The objection of the Sutter Street Improvement Club to the overhead trolley was set forth in the following statement, issued less than a month before the great fire of 1906:

“The Sutter Street Improvement Club is unalterably opposed to the construction of an overhead trolley line on the Sutter Street system. We desire that the public should have no misconception of our position. We propose to contest to the end any attempt to get an overhead trolley on the entire Sutter Street system, and for that purpose we pledge ourselves, and promise to provide the necessary counsel to maintain our position in the courts. We want the public with us in this fight, as the fight is being made in the interests of the whole people.

“Our own investigations make us absolutely certain that if the public understands the true situation, it will not be misled by the specious arguments of the United Railroads. The conduit electric system, despite what the United Railroads and its representatives may say, is practicable, safe, efficient and superior to an overhead trolley. We are further satisfied that the company is seeking, by an offer of $200,000 which they offer to the people, to save itself an expense of several million dollars, which the conduit electric system would cost, if it should be required to reconstruct all its lines using the conduits; but we believe—and we are certain that the citizens of San Francisco will agree with us in this—that since the United Railroads, through the watering of its stock, has already made many millions of dollars out of its properties, and is now taking, and will take many millions of profits from our people, that it can afford to contribute to San Francisco the cost of the most attractive and efficient system of electric railroads. The United Railroads has put forward many arguments which have been and are easily met:

“First: It contended, as the public will remember, that the conduit electric system was impracticable on account of the accumulation of rain water in its conduits. This claim it has been forced to abandon.

“Second: It proclaimed loudly that the added cost of construction of an electric conduit was such that the life of its franchise would not justify the outlay. Now, they have abandoned this claim, and assert that it is not the cost of construction, but that there are other reasons.

“Third: They have declared that a uniform system was desirable. They now admit that a completely uniform system is impracticable, owing to grades, making it necessary to operate some lines by cable. Their only contention now is that the overhead trolley system is more efficient than either the cable or conduit electric system.

“Mr. C. E. Grunsky is our authority for the statement that in making the change from the conduit electric to the trolley, in passing from city to suburbs, there are no objectionable features, nor danger. Sir Alex. B. W. Kennedy, consulting engineer to the London County Council, in recommending the adoption of the conduit electric system for London’s municipal street railways, said: ‘There is no difficulty in arranging the cars so that they can be run from the underground (conduit) to the overhead and vice versa, either with no stoppage at all at the point of change, or with a stopping of only a few seconds. There is no engineering difficulty whatever in using a mixed tramway system, i.e., partly underground (conduit) and partly overhead.’

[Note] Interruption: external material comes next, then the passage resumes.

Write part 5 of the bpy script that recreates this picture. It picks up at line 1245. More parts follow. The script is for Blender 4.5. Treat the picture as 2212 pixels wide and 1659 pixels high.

“We would suggest that the public compare the present overhead trolley system, operated by the United Railroads these many years in this city and county, with the service rendered by the California Cable Railway. There is no overhead trolley system in San Francisco to-day which surpasses the service given by the California Street Company.

“It is claimed that the public will be given a speedier and more efficient service if the overhead trolley is permitted. We ask the thousands of citizens who have been compelled to wait for overhead trolley cars, and to stand up in those overhead vehicles, whether or not the overhead trolley has thus afforded them satisfactory service? If we may judge the future by the experience with the overhead trolley of the past, it means fewer cars (hence less expense to the United Railroads), overcrowding and discomfort of passengers. The only advantage which thus far has come from the system seems to be to the company itself. It employs fewer men as a result of that system, but the comfort and convenience of the public have not been substantially bettered by it as against the cable.

“Before asking our people to give them an overhead trolley system throughout the whole city, the United Railroads would do well to show on some one of their overhead trolley lines now in operation a frequent, efficient and satisfactory service to the public. We do not want for San Francisco an extension and perpetuation of the unsightly, noisy, dangerous, uncomfortable and inefficient system of overhead trolleys as operated by the United Railroads to-day.